You don’t need me to remind you of the despair in the air after Joe Biden had a Terrible, Horrible, No Good, Very Bad Night pushing back against the energized, unmoderated bullshit spewing from his inexplicably unincarcerated opponent.
But while the main problem with Old Handsome Joe is the number of years he’s been on the planet, the main problem with youngish, handsomer Justin Trudeau is the number of years he’s been in power. A LOT of people simply hate his guts after nearly a decade as prime minister, and he is now under heavy pressure to step aside and let someone fresher and new take over as leader of the Liberals before the next election — likely in fall of next year — and a predicted wipeout by the Pierre Polievre-led Conservatives.
It’s considered a truism that major shifts in US politics tend to happen in America’s Hat shortly afterward. Examples from the current century include the Supremes choosing hawkish rightwinger Dick Cheney George W. Bush to be in charge while Canadian voters themselves picked chilly Conservative Stephen Harper a few years later. Y’all got a young cool guy bursting with optimism in Barry Obamz while Iglooland soon said “yes, we can” to a less substantial one with nice socks and hair. A minority of Americans then “elected” an obvious sociopath, and the odds are likely the Kingdom of the North is going to skip a kindly grandpa era to catch up with a homegrown Joffrey Baratheon unless the Grits can somehow turn their ship around.
A recent poll by Global News suggests a whopping 68 percent of Canadians want Trudeau to walk the plank, which is normally something he would only do as part of a pilates routine. The desire for him to call it a day is unsurprisingly highest in Alberta (79 percent), where “Fuck Trudeau” has more or less been an unofficial provincial slogan going back to his father Pierre’s days as prime minister. The same poll also found the Conservatives would win a “comfortable victory” with 42 percent of the decided vote if an election were held tomorrow to the Liberals’ 24 percent and the perennial bridesmaid NDP’s 18 percent.
But polls, shmolls amirite? Only lonesome boomers answer calls from unknown numbers, and we all know election results is the only thing that matter.

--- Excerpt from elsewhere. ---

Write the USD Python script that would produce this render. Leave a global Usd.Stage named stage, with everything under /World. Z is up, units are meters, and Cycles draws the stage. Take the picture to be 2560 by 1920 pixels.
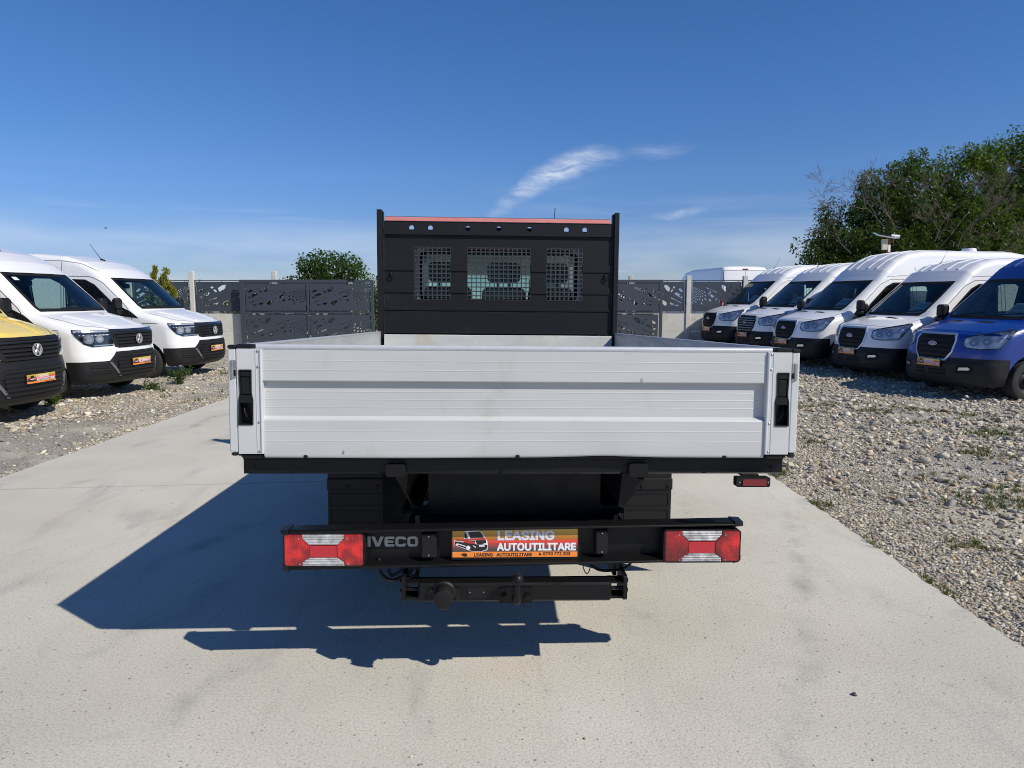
import math, random
import numpy as np
import trimesh, manifold3d, shapely, usdkit, meshkit
from shapely.geometry import Polygon, Point, LineString, box as sbox
from shapely.ops import unary_union
from scipy.spatial import cKDTree
from scipy.ndimage import map_coordinates
from pxr import Usd, UsdGeom, UsdLux, UsdShade, Gf, Sdf, Vt

PI = math.pi
stage = Usd.Stage.CreateInMemory()
UsdGeom.SetStageUpAxis(stage, UsdGeom.Tokens.z)
UsdGeom.SetStageMetersPerUnit(stage, 1.0)
UsdGeom.Xform.Define(stage, '/World')
UsdGeom.Scope.Define(stage, '/World/Looks')

# ------------------------------------------------------------------ camera
CAM_H = 1.643
cam = UsdGeom.Camera.Define(stage, '/World/camera')
cam.CreateHorizontalApertureAttr(36.0)
cam.CreateVerticalApertureAttr(27.0)
cam.CreateFocalLengthAttr(36.0 * 1750 / 2560)
cam.CreateClippingRangeAttr(Gf.Vec2f(0.05, 3000))
cam.AddTranslateOp().Set(Gf.Vec3d(0, 0, CAM_H))
cam.AddRotateXOp().Set(90 - math.degrees(math.atan(214 / 1750)))
cam.CreateExposureAttr(0.0)

# ------------------------------------------------------------------ sky and sun
SUN = np.array([0.936, -0.628, 1.0]); SUN /= np.linalg.norm(SUN)
SUN_EL, SUN_ROT = math.asin(SUN[2]), math.atan2(SUN[0], SUN[1])
SKY_STRENGTH, SUN_INTENSITY = 0.086, 1.25

def mat(name, nodes, links=(), surface=None, volume=None):
    return usdkit.material(stage, '/World/Looks/' + name, nodes, links, surface, volume)

def sky_material():
    n = {
        'sky': ('sky_texture', {'sky_type': 'single_scattering', 'sun_disc': False, 'sun_elevation': SUN_EL, 'sun_rotation': SUN_ROT,
                                'altitude': 120.0, 'air_density': 1.0, 'aerosol_density': 0.1, 'ozone_density': 5.0}),
        'tint': ('hsv', {'hue': 0.509, 'saturation': 1.22, 'value': 1.24, 'fac': 1.0}),
        # clean dry air: the band over the horizon stays blue-white instead of turning yellow
        'hz': ('map_range', {'from_min': 0.0, 'from_max': 0.40, 'to_min': 0.0, 'to_max': 1.0, 'clamp': True}),
        'hr': ('rgb_ramp', {'ramp': [(0.0, (0.50, 0.555, 0.80)), (0.14, (0.57, 0.62, 0.86)), (0.40, (0.80, 0.84, 0.96)), (0.75, (0.93, 0.96, 1.0)), (1.0, (1.0, 1.0, 1.0))]}),
        'hm': ('mix_color', {'blend_type': 'multiply', 'fac': 1.0, 'use_clamp': False}),
        'tc': ('texture_coordinate', {}),
        'sep': ('separate_xyz', {}),
        'ax': ('math', {'math_type': 'divide'}), 'az': ('math', {'math_type': 'divide'}),
        'p': ('combine_xyz', {}),
        # the long cirrus wisp: rotate the (azimuth, height) plane along the streak
        'wn': ('noise_texture', {'scale': 9.0, 'detail': 5.0, 'roughness': 0.6}),
        'wo': ('vector_math', {'math_type': 'subtract', 'vector2': (0.5, 0.5, 0.5)}),
        'ws': ('vector_math', {'math_type': 'scale', 'scale': 0.035}),
        'wp': ('vector_math', {'math_type': 'add'}),
        'ps': ('separate_xyz', {}), 'dx': ('math', {'math_type': 'subtract', 'value2': 0.15}), 'dx2': ('math', {'math_type': 'multiply'}), 'bow': ('math', {'math_type': 'multiply_add', 'value2': 2.65}), 'pc': ('combine_xyz', {}),
        'm1': ('mapping', {'mapping_type': 'texture', 'location': (0.058, 0.197, 0), 'scale': (0.118, 0.026, 1)}),
        'g1': ('vector_math', {'math_type': 'length'}),
        'r1': ('map_range', {'range_type': 'smoothstep', 'from_min': 1.0, 'from_max': 0.05, 'to_min': 0.0, 'to_max': 1.0}),
        'mf': ('mapping', {'rotation': (0, 0, -0.55), 'scale': (14.0, 60.0, 1)}),
        'nf': ('noise_texture', {'scale': 1.0, 'detail': 6.0, 'roughness': 0.62, 'distortion': 0.6}),
        'rf': ('map_range', {'range_type': 'smoothstep', 'from_min': 0.28, 'from_max': 0.72, 'to_min': 0.08, 'to_max': 1.0}),
        'c1': ('math', {'math_type': 'multiply'}),
        # small tufts right of it
        'm2': ('mapping', {'mapping_type': 'texture', 'location': (0.235, 0.118, 0), 'rotation': (0, 0, 0.12), 'scale': (0.06, 0.010, 1)}),
        'g2': ('vector_math', {'math_type': 'length'}),
        'r2': ('map_range', {'range_type': 'smoothstep', 'from_min': 1.0, 'from_max': 0.0, 'to_min': 0.0, 'to_max': 0.42}),
        'c2': ('math', {'math_type': 'multiply'}),
        'm3': ('mapping', {'mapping_type': 'texture', 'location': (0.20, 0.205, 0), 'rotation': (0, 0, 0.05), 'scale': (0.07, 0.014, 1)}),
        'g3': ('vector_math', {'math_type': 'length'}),
        'r3': ('map_range', {'range_type': 'smoothstep', 'from_min': 1.0, 'from_max': 0.0, 'to_min': 0.0, 'to_max': 0.26}),
        'c3': ('math', {'math_type': 'multiply'}),
        # thin veil near the horizon, all the way round
        'ml': ('mapping', {'scale': (2.2, 2.2, 26.0)}),
        'nl': ('noise_texture', {'scale': 1.3, 'detail': 6.0, 'roughness': 0.55, 'distortion': 0.3}),
        'rl': ('map_range', {'range_type': 'smoothstep', 'from_min': 0.44, 'from_max': 0.72, 'to_min': 0.0, 'to_max': 1.0}),
        'hl': ('map_range', {'range_type': 'smoothstep', 'from_min': 0.19, 'from_max': 0.03, 'to_min': 0.0, 'to_max': 0.36}),
        'cl': ('math', {'math_type': 'multiply'}),
        'mb': ('mapping', {'scale': (1.6, 1.6, 7.0)}), 'nb': ('noise_texture', {'scale': 1.1, 'detail': 5.0, 'roughness': 0.5}), 'rbk': ('map_range', {'range_type': 'smoothstep', 'from_min': 0.42, 'from_max': 0.64, 'to_min': 0.0, 'to_max': 0.55}),
        'hb': ('map_range', {'range_type': 'smoothstep', 'from_min': 0.115, 'from_max': 0.055, 'to_min': 0.0, 'to_max': 1.0}), 'cb': ('math', {'math_type': 'multiply'}), 's4': ('math', {'math_type': 'maximum'}),
        's1': ('math', {'math_type': 'maximum'}), 's2': ('math', {'math_type': 'maximum'}), 's3': ('math', {'math_type': 'maximum'}),
        'k': ('math', {'math_type': 'multiply', 'value2': 0.72, 'use_clamp': True}),
        'mix': ('mix_color', {'b': (10.5, 11.0, 11.6), 'use_clamp': False}),
        'bg': ('background_shader', {'strength': SKY_STRENGTH}),
    }
    l = [('tc.generated', 'sep.vector'), ('sep.x', 'ax.value1'), ('sep.y', 'ax.value2'), ('sep.z', 'az.value1'), ('sep.y', 'az.value2'),
         ('ax.value', 'p.x'), ('az.value', 'p.y'), ('p.vector', 'wn.vector'), ('wn.color', 'wo.vector1'), ('wo.vector', 'ws.vector1'),
         ('p.vector', 'wp.vector1'), ('ws.vector', 'wp.vector2'), ('wp.vector', 'ps.vector'), ('ps.x', 'dx.value1'), ('dx.value', 'dx2.value1'), ('dx.value', 'dx2.value2'), ('dx2.value', 'bow.value1'), ('ps.y', 'bow.value3'), ('ps.x', 'pc.x'), ('bow.value', 'pc.y'), ('pc.vector', 'm1.vector'), ('m1.vector', 'g1.vector1'), ('g1.value', 'r1.value'),
         ('wp.vector', 'mf.vector'), ('mf.vector', 'nf.vector'), ('nf.fac', 'rf.value'), ('r1.result', 'c1.value1'), ('rf.result', 'c1.value2'),
         ('wp.vector', 'm2.vector'), ('m2.vector', 'g2.vector1'), ('g2.value', 'r2.value'), ('r2.result', 'c2.value1'), ('rf.result', 'c2.value2'),
         ('wp.vector', 'm3.vector'), ('m3.vector', 'g3.vector1'), ('g3.value', 'r3.value'), ('r3.result', 'c3.value1'), ('rf.result', 'c3.value2'),
         ('tc.generated', 'ml.vector'), ('ml.vector', 'nl.vector'), ('nl.fac', 'rl.value'), ('sep.z', 'hl.value'), ('rl.result', 'cl.value1'), ('hl.result', 'cl.value2'),
         ('c1.value', 's1.value1'), ('c2.value', 's1.value2'), ('s1.value', 's2.value1'), ('c3.value', 's2.value2'), ('s2.value', 's3.value1'), ('cl.value', 's3.value2'),
         ('tc.generated', 'mb.vector'), ('mb.vector', 'nb.vector'), ('nb.fac', 'rbk.value'), ('sep.z', 'hb.value'), ('rbk.result', 'cb.value1'), ('hb.result', 'cb.value2'), ('s3.value', 's4.value1'), ('cb.value', 's4.value2'), ('s4.value', 'k.value1'), ('sky.color', 'tint.color'), ('tint.color', 'hm.a'), ('sep.z', 'hz.value'), ('hz.result', 'hr.fac'), ('hr.color', 'hm.b'), ('hm.result', 'mix.a'), ('k.value', 'mix.fac'), ('mix.result', 'bg.color')]
    return mat('sky_look', n, l, surface='bg.background')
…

Which is why a recent byelection in Toronto-St. Paul’s, where Liberal candidate Leslie Church lost to rookie Conservative Don Stewart, is considered a flashing early warning sign the former whitewater rafting guide is up the creek without a paddle. Ever since the key urban district’s boundaries were redrawn in 1993 making it more Liberal-friendly — meaning more lowly renters were added to the pool of wealthy homeowners — Toronto–St. Paul’s has only ever elected members of Team Red. The Tories hadn’t actually won any seats in the country’s biggest city since 2011.

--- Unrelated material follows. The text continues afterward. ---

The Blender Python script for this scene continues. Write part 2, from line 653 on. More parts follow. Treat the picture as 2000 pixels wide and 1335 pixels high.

So far the only member of the Liberal caucus on the record to openly call for the boss to step down is backbencher Wayne Long, the MP for my childhood home of Saint John-Rothesay, who isn’t seeking re-election but has at least qualified for a lifetime government pension after being first elected in 2015’s Red Wave. But there was immediately an off-the-books caucus meeting at Deputy Prime Minister Chrystia Freeland’s Toronto backyard after the loss to discuss some of the heads that may need to roll.
Freeland also serves as Finance Minister, a plum post traditionally considered a stepping stone to the top job. Other potential successors include former Bank of Canada governor Mark Carney, Public Safety Minister Dominic LeBlanc, and Treasury Board prez Anita Anand, none of whom have much in the way of buzz factor or even household name recognition.
There is recent precedent in the Liberals kicking out a PM who’d overstayed his welcome though: Paul Martin shivved Jean Chretien on his way to shacking up at 24 Sussex Drive in 2002 but only after building a support base in backrooms in the House of Commons for a decade. There simply isn’t an obvious Kamala Harris-type waiting in the wings in Ottawa.
So I have a humble and only half-kidding suggestion for any party apparatchik who are astute enough to read Wonkette on the reg — or better yet are paid subscribers —and that’s to try to draft Pamela Anderson to run for the job. She’s basically Canada’s answer to Dolly Parton and not just in terms of cup size. Apart from the Confederation kismet of having a PM born on the country’s 100th birthday, the woman is universally adored and has a far more impressive CV than you might think as an author, entrepreneur, activist, and even a Broadway star after playing Roxie in a recent production of Chicago. The party’s high flyers typically come from Bay Street rather than “Baywatch” but we do live in unprecedented times.
Sure, it would be weird to have a world leader half the world has seen in her birthday suit, but that’s what people would’ve said about the position of First Lady before Melon came along. And having once dumped Kid Rock is just one more reason to like her.